- The Washington Times - Tuesday, June 2, 2009

They own the worst record in the major leagues, they’ve lost 18 of their last 21 games, and they’re on pace to challenge baseball’s record for most losses in a season.

And to think, the Washington Nationals thought they’d hit rock bottom a year ago when they lost 102 games.

Two months into this 2009 season, the Nationals are setting new benchmarks for futility. Having just been swept during a six-game road trip to New York and Philadelphia, they return to Nationals Park on Tuesday with a 13-36 record, the majors’ worst pitching staff, the majors’ worst defense and a dwindling but vitriolic fan base demanding change.

In the middle of it all, Washington’s players, coaches and front-office officials are left trying to convince themselves that things will get better, even as they come to the realization that it’s too late to salvage this season.

“It is difficult. It’s frustrating,” said Mike Rizzo, the club’s acting general manager since scandal-tainted Jim Bowden resigned March 1. “Not only to me, but to [manager] Manny [Acta], the staff, the players themselves. Nobody wants to go through this.”
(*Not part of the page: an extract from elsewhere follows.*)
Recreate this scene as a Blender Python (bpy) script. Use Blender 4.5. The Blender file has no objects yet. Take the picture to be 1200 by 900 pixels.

How the Nationals got to this point - on pace to lose 119 games, just one fewer than the modern benchmark for failure established by the 1962 New York Mets - baffles nearly everyone within the organization. They knew this club had its flaws entering the season, most notably a shaky bullpen. But consensus was that the team had made far more positive strides in other areas, and the result would be more wins.

But Washington opened the year with seven straight losses, and everything has spiraled downward from there. Last week’s 0-6 performance against the top two competitors in the National League East division (the New York Mets and Philadelphia Phillies) confirmed to many within the clubhouse how long the road ahead remains.

“This trip is basically telling us that we have a lot of work to do in order to catch up with these two clubs in our division,” Acta said.

The challenge now facing the Nationals is how to continue playing with effort and enthusiasm and to not simply accept the fact that their season is a lost cause.

The players insist that won’t be a problem.

“I don’t think it ever gets to a point where you feel like: ‘Why am I even coming to the ballpark?’ No, you come to the ballpark every day to win,” outfielder Josh Willingham said. “If everybody in here doesn’t think we can turn it around, then why are we even showing up? We’re not that far away, I don’t think. We just have to have everybody stay together and believe that we can do it.”

The stench of this losing stretch has left many fans calling for Acta’s dismissal on Internet message boards and radio call-in shows. The 40-year-old manager is in his third season, having accrued a 145-227 record over that period, and the club has shown no inclination to pick up his contract option for 2010.

Acta has made private reference to his shaky job status to confidants in recent weeks and has suggested that he knows it’s unlikely he’ll survive beyond this season. The manager, though, continues to have strong support from all corners of the organization, from the Lerner ownership group that hired him in November 2006 to the acting general manager who inherited him this spring to the players on his roster.

“Manny is not making errors,” third baseman Ryan Zimmerman said. “Manny isn’t not turning double plays. He’s not striking out. When it comes down to it, it’s each and every person’s fault in this room. Individually we all have to do better.”

Asked directly about Acta’s standing within the organization on Sunday, Rizzo pointed out that Washington’s players clearly haven’t given up on their leader.

“The manager is judged by how the players react,” Rizzo said. “The effort level is there. The respect level is there.”

He did add that “we’re constantly evaluating everybody in the organization. We’ll evaluate it, and decisions are going to be made.”

Players ultimately realize responsibility and blame lies on themselves. For all the talk of an improved roster, a promising young pitching staff and the overall development of the franchise, the Nationals know things won’t get better until they actually start playing better.

“I think some people need to look in the mirror and realize if they don’t make a change, if they don’t continue to work and get better, then somebody else is going to get a shot,” Zimmerman said. “Because what do people have to lose around here? If they bring somebody in who’s never played before, it’s not like we’re going to lose more games.”